FALL ALBUM ROUNDUP : DURAN ON THE NILE
“NOTORIOUS.” Duran Duran. Capitol.
It would take nothing short of a miracle to make Duran Duran truly funky. The producer of the band’s first studio album in three years, Nile Rodgers, is no miracle worker--he doesn’t leave a stamp on his production efforts with meager artists so much as the veneer of an airbrush--but his studio prowess is punchy enough to make the usual ponderous material a tad easier to swallow.
Considering that Duran Duran was purportedly founded with Rodgers’ old group Chic as a guiding light, it’s doubly too bad that the group’s first full-length collaboration with him doesn’t come close to living up to that funked-up ideal. But he’s helped them come up with their least objectionable, most listenable batch of songs.
“Notorious,” the lead cut, is a fine enough dance track to be distinctly misleading about where the album is headed. It’s easily Duran Duran’s best--and least pretentious--single, with Rodgers playing a slinky guitar riff against the almost-total absence of the band’s usual wall of keyboard sludge.
The album is never half that fun or that streamlined again, and the horns and female vocals that Rodgers occasionally piles on to other tracks don’t disguise the inherent bothersome Duran-ness of the material. When the guitar does reappear (played by Rodgers, the recently departed Andy Taylor or new sideman Warren Cuccurullo), it’s never mixed half as loud as Simon Le Bon’s vocals. On the plus side, though, Nick Rhodes’ omnipresent layers of synthesizers have more character and variety this time around.
Surprise! There are even a few songs here that seem to be about something--which, if you’ve followed Duran Duran’s dubiously enigmatic lyrical canon, is quite an accomplishment. “Vertigo,” for example, seems an honest if inept attempt to deal with some of the sexual politics suggested by the film of the same name. (Certainly any album whose sides both start with songs named after Hitchcock classics can’t be all bad.)
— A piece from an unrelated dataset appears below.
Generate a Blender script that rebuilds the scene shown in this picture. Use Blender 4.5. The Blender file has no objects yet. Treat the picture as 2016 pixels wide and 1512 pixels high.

And though the ballad “A Matter of Feeling” doesn’t explore any untrod ground thematically--it’s lonely at the top, Simon says, and a succession of lovers only makes it worse--it’s confessional enough to mark the first time you might suspect human beings are responsible for some of this stuff instead of new-age pretty-boy marketing ciphers. The song isn’t funky by a long shot, but it does show evidence of soul, and that’s even more of a step in the right direction than the horn charts.